I’m only 23 - probably younger than most people here—but I imagine my father must have read many of the same books, as he raised me to think in a way which I now understand to be very much like Yudkowsky’s version of rationality. As with what you quoted from Nancy, it all seemed really obvious to me when I read the Sequences, except for the mathematical components (Bayesianism still confuses me, but I’ll get there eventually).
The main way I differ here though is that I have had lots of “mystical experiences” due to probably schizotypal or dissociative tendencies when I was a teenager, and so my perspective on the world is not quite that of a typical atheist. I don’t know of any other LessWrongers with roots in the occult and New Age worlds, who retain thought patterns from those perspectives but rationality-ized, though.
Example: I think religion has at least one extremely important function other than building community, namely promoting the experience of transcendence (at least in some people with brains shaped in such a way as to be able to experience that—note that I’m not claiming this to involve actual “supernatural” phenomena, only psychological ones), and that this experience matters a lot, because I’ve had it myself many times—but explaining that would require an entire essay and I can’t guarantee I’d be able to clearly express it, as it is a fundamentally experiential thing, rather than an easily verbalized thing, sort of like Kensho.
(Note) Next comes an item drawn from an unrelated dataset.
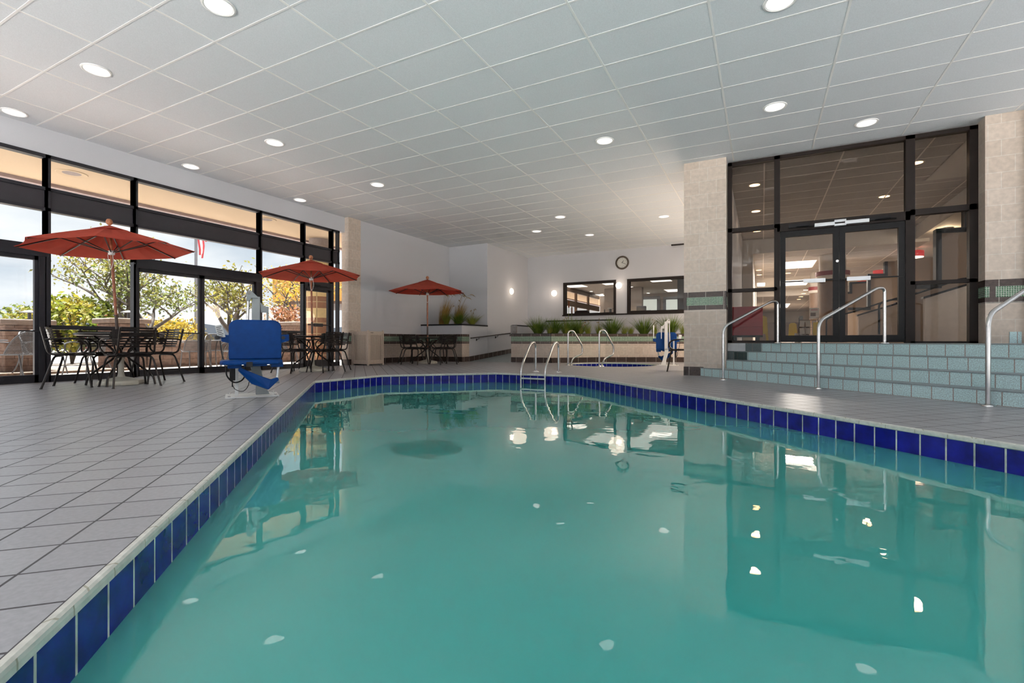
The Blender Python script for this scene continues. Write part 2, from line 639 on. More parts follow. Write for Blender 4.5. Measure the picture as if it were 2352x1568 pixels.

Yes, yes, yes! This is it, this is exactly it!
> Rituals are programs written in the symbolic language of the unconscious mind. Religions are program libraries that share critical subroutines. And the Gods represent subsystems in the wetware being programmed. All humans have potential access to pretty much the same major gods because our wetware design is 99% shared.
I’ve come to the same conclusion in the past. Meme theory plus multiagent models of mind, plus the shared structure of the human unconscious (though another layer of what is shared, which is often overlooked, is mountains of cultural context), equals spirits as AIs on a distributed operating system run with human brains as the substrate. Failing to recognize their existence is a mistake. Being enslaved to the fragmented, defiled forms of them which arise when direct theophanic contact is lost (such as faith based religions are ruled by) is another mistake. The middle way is the best. I’m glad to know I’m not the only person here who strives both for rationalism and for gnosis.